The NBPD, the small agency responsible for keeping order in this town of mostly white, wealthy, and well-educated folks, has routinely moved its officers and detectives between specialty areas so they can gain experience solving all types of crimes. The department has traditionally thrown most of its available officers into the rare murder case, which meant that at least a couple dozen took some part in this investigation.
After working three years as an officer in the city of Seal Beach, and thirteen more for the NBPD, forty-two-year-old Voth was soon appointed the lead detective on this case. But, as he pointed out later, this mostly meant that he was in charge of taking copious notes and keeping the records organized.
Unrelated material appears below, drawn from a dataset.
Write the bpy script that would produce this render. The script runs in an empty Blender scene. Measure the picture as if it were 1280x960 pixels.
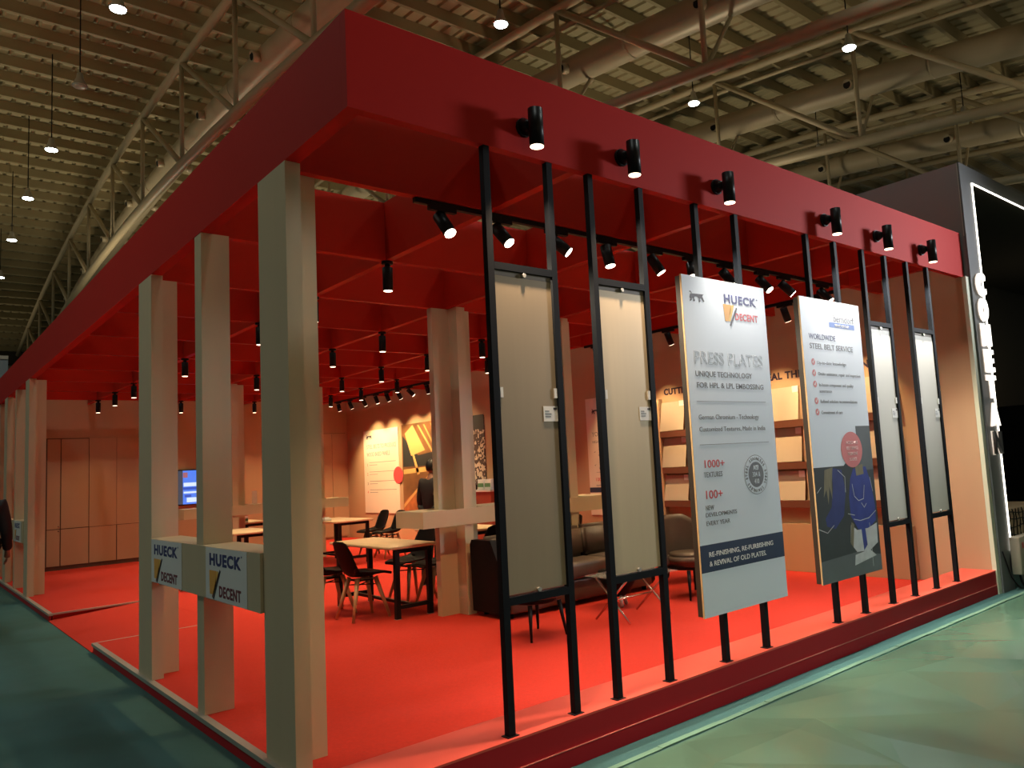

He said his more experienced superiors made the decisions on how to proceed.
“People were not coming to me and asking me what to do,” he recalled recently.
The product of a modest upbringing, Voth grew up with two sisters in Norwalk in Los Angeles County, a long way from his parents' native state of Kansas. His father, who was in the army, had been making his way from a training camp in the Philippines to Okinawa, Japan, when World War Two ended, and he decided to move the family to California.
A star jock in his teen years, Voth was voted “Athlete of the Year” for his performance on the baseball, basketball, and football teams at Excelsior High School. After graduation, he played football at Cerritos College, then transferred to Fresno State to study criminology. While he was on a two-year football scholarship, the scouts came out to watch him play.
As Voth got older, he switched from tight end to wide receiver and punter. He took some pretty good hits from behind, feeling lucky to have gotten through high school and college without a serious injury.
“Like everybody,” he recalled, “you dream you're going to go to the NFL.”
But he never got a shot at the big time. Little did he know that his athletic experiences would play into a murder investigation.